Task instructions: Scan the data that follows and count the lines with the string "from"; answer with the count alone.

Collected data:

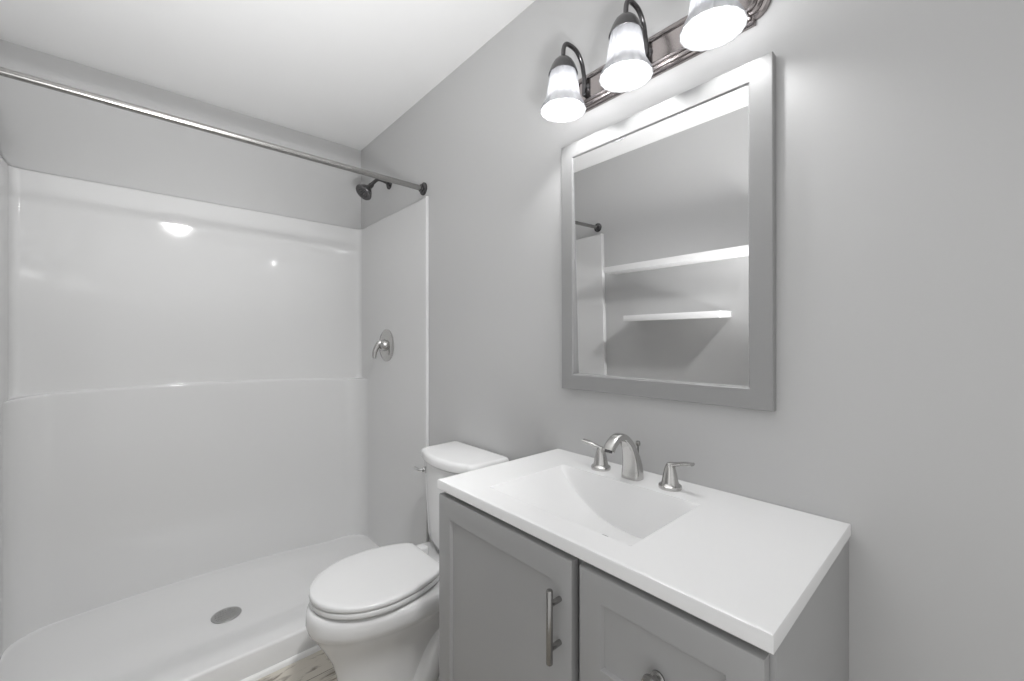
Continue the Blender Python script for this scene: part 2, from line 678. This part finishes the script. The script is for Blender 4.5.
bowl = link('bowl', bm, M['porcelain'], toilet, angle=60)
# trapway bulge on each side of the pedestal
for s in (-1, 1):
    bm = bmesh.new()
    pp = catmull([(0.27, s * 0.040, 0.330), (0.22, s * 0.078, 0.275), (0.16, s * 0.092, 0.185), (0.11, s * 0.088, 0.095), (0.09, s * 0.060, 0.0)], 6)
    tube(bm, pp, [0.046] * len(pp), n=20)
    link('trapway', bm, M['porcelain'], bowl)
    bm = bmesh.new()
    lathe(bm, [(0.0, 0), (0.019, 0), (0.019, 0.010), (0.015, 0.018), (0.007, 0.022), (0.0, 0.0225)], (0.16, s * 0.128, 0.0), n=20)
    bcap = link('bolt_cap', bm, M['seat'], toilet)
# foot flange that the caps stand beside
bm = bmesh.new()
rings(bm, [egg(0.96, 0.60, 0.140, z, sq=4.0) for z in (0.0, 0.012)] + [egg(0.955, 0.605, 0.134, 0.017, sq=4.0)])
link('foot', bm, M['porcelain'], bowl)


bm = bmesh.new()
rings(bm, [lid_outline(z, d, xf=0.387, hw=0.171) for z, d in ((0.4415, 0.005), (0.443, 0.0015), (0.447, 0), (0.455, 0), (0.4585, 0.0015), (0.460, 0.005))])
link('seat', bm, M['seat'], toilet, angle=60)
# lid, slightly domed
bm = bmesh.new()
rings(bm, [lid_outline(z, d) for z, d in ((0.4615, 0.004), (0.463, 0.001), (0.467, 0), (0.473, 0), (0.477, 0.0015), (0.4795, 0.006), (0.481, 0.02),
                                          (0.4825, 0.06), (0.483, 0.11))])
link('lid', bm, M['seat'], toilet, angle=60)
for s in (-1, 1):
    bm = bmesh.new()
    box(bm, 0.786 - 0.6, 0.826 - 0.6, s * 0.075 - 0.022, s * 0.075 + 0.022, 0.4365, 0.470, 0.008, 3)
    link('hinge', bm, M['seat'], toilet)


# tank: bow front, tapering downwards
def tank_loop(z, hw, xb, xs_, bow, r):
    """plan outline of the tank: flat back at xb, sides at +-hw, front bowed by bow in front of xs_."""
    pts = []
    n = 16
    c = 0.012
    for k in range(5):
        a = PI / 2 * k / 4
        pts.append((xb - c + c * math.sin(a), -hw + c - c * math.cos(a)))
    for k in range(5):
        a = PI / 2 * k / 4
        pts.append((xb - c + c * math.cos(a), hw - c + c * math.sin(a)))
    for k in range(7):
        a = PI / 2 * k / 6
        pts.append((xs_ + r - r * math.sin(a), hw - r + r * math.cos(a)))
    for k in range(1, n):
        y = lerp(hw - r, -hw + r, k / n)
        t = y / (hw - r)
        pts.append((xs_ - bow * (1 - t * t), y))
    for k in range(7):
        a = PI / 2 * k / 6
        pts.append((xs_ + r - r * math.cos(a), -hw + r - r * math.sin(a)))
    return [Vector((x - 0.60, y, z)) for x, y in pts]


bm = bmesh.new()
lps = []
for z, hw, xs_, bow in ((0.425, 0.125, 0.905, 0.02), (0.440, 0.150, 0.885, 0.025), (0.475, 0.162, 0.872, 0.028), (0.62, 0.167, 0.864, 0.03),
                        (0.770, 0.170, 0.858, 0.03), (0.7785, 0.170, 0.858, 0.03)):
    lps.append(tank_loop(z, hw, 1.028, xs_, bow, 0.03))
rings(bm, lps)
tank = link('tank', bm, M['porcelain'], toilet, angle=50)
bm = bmesh.new()
lps = []
for z, d in ((0.782, 0.006), (0.786, 0.001), (0.790, 0), (0.807, 0), (0.815, 0.003), (0.819, 0.008), (0.8205, 0.016)):
    lps.append(tank_loop(z, 0.180 - d, 1.034 - d * 0.5, 0.848 + d, 0.032, 0.03))
rings(bm, lps)
link('tank_lid', bm, M['porcelain'], toilet, angle=50)
# flush lever on the front left of the tank
lv = Vector((0.845 - 0.6, 0.122, 0.742))
bm = bmesh.new()
lathe(bm, [(0.0, -0.012), (0.013, -0.012), (0.013, 0.004), (0.010, 0.009), (0.0, 0.010)], lv, '-x', n=20)
fl = link('flush_lever', bm, M['chrome'], toilet)
bm = bmesh.new()
pp = catmull([lv + Vector((-0.008, 0, 0)), lv + Vector((-0.018, 0.012, 0.001)), lv + Vector((-0.020, 0.026, 0.002)), lv + Vector((-0.019, 0.046, 0.003))], 6)
tube(bm, pp, [lerp(0.0075, 0.0055, i / (len(pp) - 1)) for i in range(len(pp))], n=12)
link('handle', bm, M['chrome'], fl)

# ------------------------------------------------------------------ vanity cabinet
VY0, VY1 = 0.1685, 0.931
VXF = 0.598
ZTOP = 0.8716
vanity = thing('vanity_cabinet', 'grey shaker vanity cabinet under the white sink top', 'cabinet', (0.83, 0.55, 0))


def V(x0, x1, y0, y1, z0, z1, bev=0.0, bm_=None):
    l = vanity.location
    return box(bm_ or bmesh.new(), x0 - l.x, x1 - l.x, y0 - l.y, y1 - l.y, z0 - l.z, z1 - l.z, bev)


tk = 0.016
for y0, y1 in ((VY0, VY0 + tk), (VY1 - tk, VY1)):
    link('side_panel', V(VXF, XR - 0.001, y0, y1, 0, ZTOP - 0.0005, 0.001), M['cabinet'], vanity)
link('back_panel', V(XR - 0.012, XR - 0.002, VY0 + tk, VY1 - tk, 0.10, ZTOP - 0.13), M['cabinet_dark'], vanity)
link('bottom_panel', V(VXF + 0.02, XR - 0.012, VY0 + tk, VY1 - tk, 0.10, 0.116), M['cabinet_dark'], vanity)
link('toe_kick', V(VXF + 0.06, VXF + 0.075, VY0 + tk, VY1 - tk, 0.0, 0.10), M['cabinet'], vanity)
DIV = 0.477
bm = bmesh.new()
V(VXF + 0.010, VXF + 0.028, VY0 + tk, VY1 - tk, 0.835, ZTOP - 0.0005, bm_=bm)
V(VXF + 0.010, VXF + 0.028, VY0 + tk, VY0 + 0.04, 0.10, 0.835, bm_=bm)
V(VXF + 0.010, VXF + 0.028, VY1 - 0.04, VY1 - tk, 0.10, 0.835, bm_=bm)
V(VXF + 0.010, VXF + 0.028, DIV - 0.022, DIV + 0.022, 0.10, 0.835, bm_=bm)
V(VXF + 0.010, VXF + 0.028, VY0 + tk, VY1 - tk, 0.10, 0.135, bm_=bm)
link('face_frame', bm, M['cabinet'], vanity)


def shaker(name, y0, y1, z0, z1, fr=0.050, th=0.019, rec=0.007):
    """Shaker front: raised frame with bevelled edges round a recessed panel; face toward -x."""
    l = vanity.location
    xf = VXF - 0.0005 - th
    bev = 0.003
    sl = 0.004
    steps = [(xf + th, 0.0), (xf + bev, 0.0), (xf + bev * 0.3, bev * 0.3), (xf, bev), (xf, fr), (xf + 0.001, fr + 0.001), (xf + rec, fr + sl)]
    loops_ = []
    for x, d in steps:
        loops_.append([Vector((x, y0 + d, z0 + d)) - l, Vector((x, y1 - d, z0 + d)) - l,
                       Vector((x, y1 - d, z1 - d)) - l, Vector((x, y0 + d, z1 - d)) - l])
    bm_ = bmesh.new()
    rings(bm_, loops_)
    return link(name, bm_, M['cabinet'], vanity, angle=25), xf


door, xf = shaker('door', 0.4864, 0.9325, 0.118, 0.8594, 0.052)
# bar pull on the door
l = vanity.location
hx, hy = xf - 0.028, 0.5142
bm = bmesh.new()
tube(bm, [Vector((hx, hy, z)) - l for z in (0.673, 0.6745, 0.8055, 0.807)], [0.0052, 0.0062, 0.0062, 0.0052], n=20)
hd = link('handle', bm, M['nickel_dark'], door)
for z in (0.700, 0.780):
    bm = bmesh.new()
    tube(bm, [Vector((hx, hy, z)) - l, Vector((xf + 0.0005, hy, z)) - l], 0.0052, n=16)
    link('post', bm, M['nickel_dark'], hd)
for i, (z0, z1) in enumerate(((0.655, 0.8594), (0.392, 0.649), (0.118, 0.386))):
    dw, xf = shaker('drawer', 0.1761, 0.4695, z0, z1, 0.046)
    zc = (z0 + z1) / 2 - 0.012
    bm = bmesh.new()
    kc = Vector((xf + 0.007, 0.3222, zc)) - l
    lathe(bm, [(0.0, 0), (0.0115, 0), (0.0115, 0.003), (0.0065, 0.006), (0.0055, 0.013), (0.012, 0.016), (0.0150, 0.019), (0.0148, 0.024),
               (0.012, 0.0255), (0.0, 0.026)], kc, '-x', n=32)
    link('knob', bm, M['nickel_dark'], dw)

# ------------------------------------------------------------------ vanity top with integrated basin
CX0, CX1, CY0, CY1, CZ = 0.5765, XR - 0.0005, 0.1655, 0.936, 0.897
top = thing('washbasin', 'white one piece vanity top with rectangular sloped basin', 'sink', (0.81, 0.55, 0.8716))
BX0, BX1, BY0, BY1 = 0.640, 0.918, 0.404, 0.803
BYC, DEP = 0.555, 0.117


def basin(u, v):
    """u 0..1 along y, v 0..1 along x -> point of the basin's inner surface."""
    y = lerp(BY0, BY1, u)
    s = 2 * v - 1
    t = (BYC - y) / (BYC - BY0) if y < BYC else (y - BYC) / (BY1 - BYC)
    gy = 1 - t ** 2.4
    e = max(0.0, (1 - abs(s)) / 0.13)
    h = smooth01(min(1, e)) * 0.35 + 0.65 * min(1, e * 1.0)
    h = min(1.0, h)
    x = lerp(BX0, BX1, v)
    return Vector((x, y, CZ - DEP * gy * h))


us = sorted(set([0, 0.006, 0.014, 0.025, 1, 0.994, 0.986, 0.975] + [i / 40 for i in range(1, 40)]))
vv = sorted(set([0, 1] + [i * 0.065 / 10 for i in range(1, 12)] + [1 - i * 0.065 / 10 for i in range(1, 12)] + [lerp(0.08, 0.92, i / 14) for i in range(15)]))
bm = bmesh.new()
lt = top.location
grid = [[bm.verts.new(basin(u_, v_) - lt) for v_ in vv] for u_ in us]
for j in range(len(us) - 1):
    for i in range(len(vv) - 1):
        bm.faces.new((grid[j][i], grid[j][i + 1], grid[j + 1][i + 1], grid[j + 1][i]))
# deck: faces from the rim to the rounded outer edge, then the apron and underside
rim = [grid[0][i] for i in range(len(vv))] + [grid[j][-1] for j in range(1, len(us))] + \
      [grid[-1][i] for i in range(len(vv) - 2, -1, -1)] + [grid[j][0] for j in range(len(us) - 2, 0, -1)]


def outer(p, d, z):
    """project a rim point on the outer rectangle inset by d (by side, corners to corners)."""
    x = lerp(CX0 + d, CX1 - d, (p.x + lt.x - BX0) / (BX1 - BX0))
    y = lerp(CY0 + d, CY1 - d, (p.y + lt.y - BY0) / (BY1 - BY0))
    return Vector((x, y, z)) - lt


prev = [bm.verts.new(v.co) for v in rim]
for d, z in ((0.008, CZ), (0.004, CZ), (0.0012, CZ - 0.0012), (0.0, CZ - 0.004), (0.0, ZTOP + 0.002), (0.002, ZTOP), (0.03, ZTOP)):
    cur = [bm.verts.new(outer(v.co, d, z)) for v in rim]
    n = len(rim)
    for i in range(n):
        j = (i + 1) % n
        bm.faces.new((prev[i], prev[j], cur[j], cur[i]))
    prev = cur
link('countertop', bm, M['marble'], top, angle=28)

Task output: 2